Hiya! In this go-go world we often forget to take time for ourselves before we act in the classroom. By taking a minute(or ten)to take control of our mind, breath deeply, and focus we can have an advantage towards a successful day of teaching. The act of stopping to think before you teach is a key strategy for any successful teacher. This small amount of time can offer great clarity and understanding of the day ahead. These minutes are for you, not your students. The time spent in this moments leading up to your day of teaching can be used to have a clean and calm approach.

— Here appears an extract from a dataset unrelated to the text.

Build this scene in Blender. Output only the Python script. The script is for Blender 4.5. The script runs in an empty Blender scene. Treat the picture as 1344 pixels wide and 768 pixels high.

Below are what I believe to be the three key reasons for thinking before you teach. These are meant to be empowering strategies that you can implement during any part of your teaching day.

 

  1. Be kind to yourself: A really good reason to think before you teach is to take time to be kind to yourself. Remember, every student is different. They each learn differently and in different ways. Therefore, sometimes you won’t be able to accommodate everyone all the time. Part of being a teacher is having the “superman” complex. We want to believe that we can change every life we contact. Most of the time this is true but, not always. We must take time to understand that we’ve done the best that we couldn’t done.
  2. One thing: As we take a moment before we step into the classroom, we can also take time to focus on one thing that we absolutely need to focus on for the betterment of our students. What has been one skill or concept that has been particularly difficult for our students to grasp? In this pre-class moment we can clarify the ultimate goal for the day. Once this is recognized we can enter the room with confidence and focus. Let’s tackle the mountain!
  3. Expect the unexpected: As we know children can be a handful. This is mainly because they are spontaneous and fluid. This type of behavior is hard to control. However, as a teacher our job is not to control but rather to enlighten to new ideas and concepts. Therefore, as we take a moment before class we need to expect the unexpected from our students. Take several deep breaths, mentally preparing to become flexible to what might occur in the classroom. The worst feeling is that of chaos or lack of control. The way to get rid of this feeling is to release the need to control, releasing it through out breath. In this moment we must understand that anything can happen and we will become flexible and accommodating to it. Some things may seem crazy or out of order. Regardless, as teachers, we are here to guid and inspire our student towards a better life and, we can’t do that unless we release our need to control.